As Earth Day comes to a close, much of the media and general public’s attention has been focused on climate change, reduced auto and factory emissions and replacement of aging energy resources.
But a lot of what has gone unnoticed are the contributions of the storage industry and innovations that are reducing the size of data centers and storage systems that require millions of kilowatts to run and keep cool.
The world continues to demand more and more data storage, especially with everyone creating and storing digital data from their smartphones over social media. The challenge is keeping up with that data without creating more data centers and additional storage devices.
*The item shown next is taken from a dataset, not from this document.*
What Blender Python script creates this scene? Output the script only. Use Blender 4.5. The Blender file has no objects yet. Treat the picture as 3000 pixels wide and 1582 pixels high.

Software-defined storage has been playing an important role making the world a greener place through innovations such as data snapshots, automated tiering and deduplication. All of these combined and integrated in one solution help datacenters reduce the number of physical storage devices to reduce energy consumption levels and minimize carbon emissions.
Snapshots are point-in-time copies of your data. The ability for backup software to manage snapshots allows you to use existing storage arrays and quickly copy only incremental changes to a file or object. So you’re not making entire duplicates of the data every time something is changed.
Deduplication software reduces our storage footprints by eliminating redundant copies of data. So you’re not using valuable space for several copies of the same blocks of data.
And there’s automated tiering that moves data that your applications don’t frequently use from expensive storage devices to older, lower cost, higher capacity disk storage solutions like tape or slower spinning disks. Data that is less critical can also be stored on the cloud and free up space on your data center floor.
While we continue to think of physical aspects of waste and consumption on Earth Day, it’s important to remember that the world maintains an insatiable appetite for data. We think nothing of creating, sharing and downloading videos, music and images. And when it comes time to access that data, we have no patience to wait. Traditionally, the answer was more storage devices and more data centers that deplete our energy resources and pollute our environment.
So the answer to meeting increasing demands isn’t more storage boxes. It’s about software that makes those storage boxes smarter and less demanding. And for that reason, software-defined storage will continue to be the unsung hero in our efforts to save the planet.